Approaching Tualatin Rd the car stopped and waited for traffic coming from the right and left to clear, then it turned onto the two lane road. The vehicle stayed in the center of the lane, noted the speed limit and drove accordingly. It understood the first four traffic lights, and waited until the light was green to proceed. Along Nyberg Street there were two lanes that merged into a single lane, however with FSD it had me in the curb lane and never indicated a left turn signal to merge, so I had to abruptly take manual control, quite the scare.

Merging two lanes into one lane, failed
Merging two lanes into one lane, failed

On the return trip I spoke, “Navigate to Home”, then confirmed the route choice.

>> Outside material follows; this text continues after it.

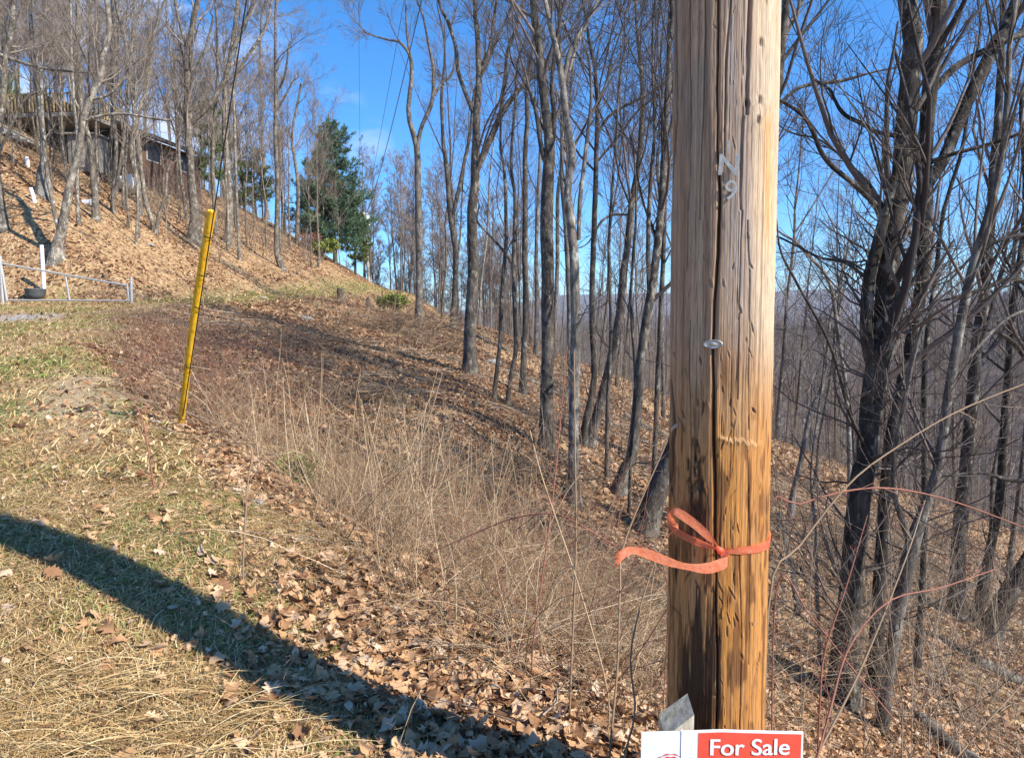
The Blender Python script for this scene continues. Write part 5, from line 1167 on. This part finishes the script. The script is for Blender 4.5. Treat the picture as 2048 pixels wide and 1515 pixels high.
X, Y = zone_pts(rng, 180, 5, 8, .2, 4, 620, 960, 1.3, 2, .40); n = len(X)
canes(G, rng, X, Y, rng.uniform(.8, 1.5, n)*.9, rng.uniform(.003, .006, n), .18, .0, .04, 2, 0)
o = G.build('dead_stalks', M['cane_tan']); tagp(o, 'tan dead weed stalks standing thick on the slope below the verge', 'brush', kind='stuff')
G = Geo()      # tangled brown brush
X, Y = zone_pts(rng, 2300, 3.0, 8, .15, 6, 560, 1330, 1.35, 3, .50); n = len(X)
canes(G, rng, X, Y, rng.uniform(.3, 1.1, n), rng.uniform(.001, .0026, n), .8, -.13, .13, 3, 2, 7, .5)
X, Y = zone_pts(rng, 3700, 7, 20, -.2, 7, 230, 1120, 1.3, 4, .52); n = len(X)
canes(G, rng, X, Y, rng.uniform(.3, .95, n), rng.uniform(.002, .005, n), .6, -.07, .12, 3, 2, 6, .5)
X, Y = zone_pts(rng, 2200, 18, 44, -.2, 16, 420, 960, 1.3, 5, .52); n = len(X)
canes(G, rng, X, Y, rng.uniform(.4, 1.1, n), rng.uniform(.004, .008, n), .6, -.05, .16, 4, 1, 5, .5)
o = G.build('brush', M['cane_brown']); tagp(o, 'tangled brown brush covering the slope below the verge', 'brush', kind='stuff')
G = Geo()      # reddish brambles, upper left
X, Y = zone_pts(rng, 480, 8, 17, -.6, 3.5, 240, 640, 1.2, 6, .40); n = len(X)
canes(G, rng, X, Y, rng.uniform(.35, 1.0, n), rng.uniform(.0018, .0035, n), .45, -.05, .12, 5, 2, 6, .5)
X, Y = zone_pts(rng, 200, 2.9, 7, .0, 5, 760, 1340, 1.2, 7, .38); n = len(X)
canes(G, rng, X, Y, rng.uniform(.5, 1.5, n), rng.uniform(.0014, .0028, n), .5, -.07, .07, 3, 1, 8, .3)
o = G.build('brambles', M['cane_red']); tagp(o, 'dark red bramble stems around the yellow guard and along the bank', 'brambles', kind='stuff')
G = Geo()      # pale dead stems and tangle near the camera
X, Y = zone_pts(rng, 2600, 2.9, 7, .0, 5, 640, 1340, 1.3, 8, .42); n = len(X)
canes(G, rng, X, Y, rng.uniform(.3, 1.2, n), rng.uniform(.0012, .003, n), .9, -.12, .12, 3, 2, 8, .4)
o = G.build('tangled_stems', M['cane_tan']); tagp(o, 'pale arching dead stems tangled over the leaves left of the pole', 'brush', kind='stuff')
G = Geo()      # undergrowth on the right and far down the hollow
X, Y = scatter_view(rng, 560, 4.8, 13, 1.4, .34, .78); n = len(X)
canes(G, rng, X, Y, rng.uniform(.5, 2.4, n), rng.uniform(.0018, .005, n), .35, .01, .10, 5, 3, 7, .45)
X, Y = scatter_view(rng, 1500, 11, 38, 1.4, -.02, .78); k = (fbm(X*.35, Y*.35, 120, 3) > .46); X, Y = X[k], Y[k]; n = len(X)
canes(G, rng, X, Y, rng.uniform(.8, 3.2, n), rng.uniform(.004, .010, n), .3, .02, .09, 6, 3, 6, .4)
X = rng.uniform(-36, -13, 1300); Y = rng.uniform(33, 62, 1300); k = (X < shoulder(Y)-4) & ~((X < hc[0]+1) & (Y > hc[1]-4)); X, Y = X[k], Y[k]; n = len(X)
canes(G, rng, X, Y, rng.uniform(.8, 3.4, n), rng.uniform(.007, .016, n), .35, .02, .1, 6, 3, 6, .4)
o = G.build('undergrowth', M['cane_grey']); tagp(o, 'grey twiggy undergrowth in the wood on the right and on the bank', 'undergrowth', kind='stuff')
G = Geo()      # sticks lying about
X, Y = scatter_view(rng, 2400, 2.6, 22, 1.5, -.6, .75); d = X-shoulder(Y); k = d > -.4; X, Y = X[k], Y[k]; n = len(X); K = 5; a = rng.random(n)*6.28; L = rng.uniform(.15, .9, n)*(.6+Y/14)
s = np.linspace(-.5, .5, K); Px = X[:, None]+np.cos(a)[:, None]*L[:, None]*s + rng.normal(0, .015, (n, K)); Py = Y[:, None]+np.sin(a)[:, None]*L[:, None]*s; Pz = H(Px, Py)+.02+rng.random((n, 1))*.05
G.tubes(np.stack([Px, Py, Pz], -1), (rng.uniform(.0018, .0055, n)*(.7+Y/9))[:, None]*np.linspace(1, .5, K), 4); o = G.build('sticks', M['cane_grey']); tagp(o, 'fallen sticks and twigs scattered over the leaf litter', 'sticks', kind='stuff')
def cane(pts, Y0, Y1, mat, label, seed, kids=6, kr=.16, base_on_ground=True):
    rg = np.random.default_rng(seed); pts = np.array(pts, float); Yd = np.linspace(Y0, Y1, len(pts)); W = at(pts[:, 0], pts[:, 1], Yd)
    if base_on_ground: g0 = W[0].copy(); g0[2] = float(H(g0[0], g0[1]))-.03; W = np.vstack([g0, W]) if W[0][2]-g0[2] > .05 else W; pts = np.vstack([pts[0], pts]) if len(W) > len(pts) else pts; Yd = np.linspace(Y0, Y1, len(W))
    s = catmull(np.column_stack([W, pts[:, 2]/F*Yd/2*.78]), 22); g = Geo(); P = s[None, :, :3]; R = np.clip(s[None, :, 3], .0006, None); b0 = P[0, 0].copy(); g.tubes(P-b0, R, 6)
    A, Ar = grow(rg, P, R, kids, .15, .97, kr, (.5, 1.2), 5, .02, .12, .55, .0009, .6, .03, .6)
    B, Br = grow(rg, A, Ar, 3, .2, .95, .5, (.4, 1.1), 4, .02, .12, .7, .0007, .6, .02, .3) if kids else (np.zeros((0, 4, 3)), np.zeros((0, 4)))
    if kids: g.tubes(A-b0, Ar, 4); g.tubes(B-b0, Br, 3)
    o = g.build('briar_cane', mat); o.location = b0; tagp(o, label, 'briar')
CR, CB, CT = M['cane_red'], M['cane_brown'], M['cane_tan']
cane([(318, 1018, 5), (306, 960, 5), (295, 890, 4.5), (285, 840, 3), (262, 790, 2)], 4.9, 5.0, CR, 'short reddish sapling on the verge left of the yellow guard foot', 1, 9, .35)
cane([(486, 1135, 6), (490, 1050, 5.5), (496, 960, 5), (502, 893, 5), (440, 888, 3.5), (380, 915, 2.5)], 3.7, 3.9, CB, 'bare brown sapling with a bent elbow top on the near verge', 2, 10, .22)
cane([(745, 1060, 6), (800, 960, 5), (850, 860, 4), (885, 745, 2.5)], 5.0, 5.4, CB, 'straight brown cane slanting up to the right amid the stalks', 3, 6, .15)
cane([(1140, 1400, 6), (1146, 1250, 6), (1152, 1080, 5), (1150, 900, 4.5), (1148, 700, 3)], 2.9, 3.1, CB, 'tall straight brown cane before the flaky barked tree', 4, 7, .10)
cane([(1065, 1300, 4.5), (1085, 1150, 4), (1105, 1000, 4), (1120, 850, 3), (1135, 690, 2)], 3.3, 3.6, CR, 'long thin red cane left of the tall straight brown one', 5, 6, .10)
cane([(1220, 1500, 6), (1235, 1330, 6), (1240, 1180, 5), (1250, 1080, 5), (1335, 880, 3)], 2.5, 2.9, CB, 'brown cane passing beside the loose end of the orange ribbon', 6, 6, .12)
cane([(1215, 1380, 4), (1160, 1180, 4), (1120, 1060, 4), (1080, 940, 3.5), (1060, 860, 2.5)], 2.8, 3.2, CT, 'pale pinkish cane curving up to the left across the others', 7, 4, .10)
cane([(1330, 1130, 3), (1230, 1090, 4), (1120, 1030, 4), (1030, 1035, 4), (940, 1070, 3), (850, 1110, 2)], 2.9, 3.3, CR, 'red briar arching flat over the brush left of the ribbon', 8, 6, .12)
cane([(1250, 1515, 6), (1270, 1420, 5), (1262, 1300, 5), (1300, 1150, 4), (1360, 1000, 3)], 2.25, 2.6, CB, 'dark cane just left of the sign', 9, 5, .12)
cane([(1540, 1180, 6), (1600, 1090, 5.5), (1700, 965, 5), (1800, 890, 4), (1920, 820, 4), (2080, 755, 3)], 2.7, 3.2, CB, 'long brown cane slanting from the pole up to the right edge', 10, 6, .08)
cane([(1530, 1040, 4), (1600, 1008, 5), (1690, 982, 5), (1780, 976, 5), (1900, 1000, 4), (2070, 1062, 3)], 3.0, 3.2, CR, 'red briar bowing over the foot of the dark cluster', 11, 5, .08)
cane([(1625, 1560, 6), (1660, 1420, 5.5), (1700, 1290, 5), (1780, 1200, 4), (1880, 1175, 3.5), (1990, 1138, 3)], 2.4, 3.0, CR, 'orange red briar rising from beside the sign and bending right', 12, 6, .12)
cane([(1555, 1165, 4), (1620, 1230, 4), (1700, 1330, 4), (1790, 1440, 4)], 3.0, 2.9, CR, 'thin pink briar slanting downward right of the pole', 13, 3, .1)
cane([(1640, 1400, 5), (1650, 1300, 5), (1690, 1180, 4), (1720, 1080, 3), (1735, 1030, 2)], 3.2, 3.4, CR, 'upright pink briar crossing the biggest dark trunk', 14, 4, .12)
cane([(1610, 1560, 7), (1720, 1340, 6), (1810, 1120, 4), (1850, 1000, 3)], 2.6, 3.2, CB, 'brown cane reaching steeply right above the sign corner', 15, 5, .12)
cane([(1890, 1560, 5), (1960, 1460, 5), (2060, 1350, 4)], 3.0, 3.2, CB, 'low brown cane in the bottom right corner', 16, 5, .2)

def brush_pile(px, py, w_, h_, n, label, seed):
    rg = np.random.default_rng(seed); b0 = hit(px, py); g = Geo(); P = np.empty((n, 6, 3)); a = rg.random(n)*6.28; el = rg.normal(.25, .35, n); d = np.stack([np.cos(a)*np.cos(el), np.sin(a)*np.cos(el), np.sin(el)], -1)
    c0 = rg.normal(0, .33, (n, 3))*[w_, w_*.7, 0] + [0, 0, .05]; c0[:, 2] += rg.random(n)*h_; L = rg.uniform(.3, 1.2, n)*w_
    P[:, 0] = b0+c0-d*L[:, None]/2
    for k in range(1, 6): d = nrm(d+rg.normal(0, .13, (n, 3))); P[:, k] = P[:, k-1]+d*(L/5)[:, None]
    P[..., 2] = np.maximum(P[..., 2], H(P[..., 0], P[..., 1])+.01); R = rg.uniform(.003, .016, n)[:, None]*np.linspace(1, .4, 6); g.tubes(P-b0, R, 5)
    A, Ar = grow(rg, P-b0, R, 3, .2, .98, .4, (.4, 1.), 4, 0, .15, .5, .002, .6, .05, .6); g.tubes(A, Ar, 3); o = g.build('brush_pile', M['cane_brown']); o.location = b0; tagp(o, label, 'brush pile', kind='stuff')
brush_pile(800, 665, 2.6, .5, 190, 'dark heap of cut branches under the slim forked tree', 1)
brush_pile(870, 700, 1.8, .4, 110, 'low dark tangle of branches uphill of the stout forked tree', 2)
brush_pile(735, 808, .8, .25, 90, 'dark broken sticks round the hollow stump', 3)
brush_pile(1040, 960, 1.2, .25, 110, 'rotten branches heaped left of the flaky barked tree', 4)
brush_pile(620, 700, 1.6, .3, 110, 'flattened dead branches below the pale stone', 5)
brush_pile(1450, 1330, .8, .3, 60, 'sticks heaped behind the foot of the pole', 6)
# ------------------------------------------------------------------ air
hz_ = Geo(); hz_.box([1300, 2300, -150], (9000, 7200, 700))
m = bpy.data.materials.new('air'); m.use_nodes = True; t = m.node_tree; t.nodes.clear(); o_ = t.nodes.new('ShaderNodeOutputMaterial'); v = t.nodes.new('ShaderNodeVolumePrincipled')
v.inputs['Color'].default_value = (.80, .88, 1, 1); v.inputs['Density'].default_value = .00011; v.inputs['Anisotropy'].default_value = .2; t.links.new(v.outputs[0], o_.inputs['Volume'])
HAZE = True
if HAZE:
    o = hz_.build('haze', m, smooth=False); tagp(o, 'thin blue haze in the air over the valley', 'haze', kind='stuff')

All was well until there was a right-hand turn planned from Tualatin-Sherwood Road onto SW 90th, where the FSD had me in the number one lane instead of the curb lane to make the turn, so once again I had to take manual control, signal a right turn, and get into the curb lane.

right hand turn, wrong lane failure
Right hand turn, wrong lane failure

On another FSD trip I was navigating into Lake Oswego, making a right-hand turn onto Lower Boones Ferry Road, when FSD put me into the freeway exit, instead of staying on Lower Boones Ferry Road. I had to manually steer, put on the right blinker and turn into the proper lane.

right hand turn, wrong lane failure
Right hand turn, wrong lane failure

On that same FSD trip, when I returned on Kruse Way there was a traffic light ahead and I had the Green, yet FSD came to a complete and sudden stop, but thank God there was no car directly behind me, and I had to push the accelerator to get the Tesla moving again.

phantom braking
Phantom braking at a Green light

Still on Kruse Way, my next left-hand turn was to merge onto I5, and FSD waited until the light turned green, but then totally missed the on-ramp metering lights and blew right through a red light.

metering light failure
Ignored on-ramp metering lights

How about freeway driving? Well, I was on I5 one day in the number one lane, while a semi tractor-trailer was to the right of me. The FSD started to signal a right lane change to go behind the semi, however there was a truck that was tailgating the semi, so I had to take over manually and wait for the truck to safely pass before making a lane change.

In Oregon we also have drizzle, and even under conditions of just 0.01 inches per hour the FSD would warn:

  • Full Self-Driving may be degraded, Poor weather detected

Summary

I love my Tesla Model 3, however on every single trip that used FSD I had to manually intervene to save my car from crashing or making an illegal move. Using FSD was not serene or comforting, rather it was very disconcerting that any car maker would be offering such a half-baked driving feature to the public and have the audacity to actually charge money for it. I wouldn’t use FSD even if Tesla paid me $99.00/month, because I value my personal safety over a technology that is not even level 3 of the Society of Automotive Engineers (SAE). Elon Musk has simply over-promised and under-delivered on full self driving, be cautious. The road to level 5 of full autonomy will likely take many years to achieve for Tesla, or any other car company.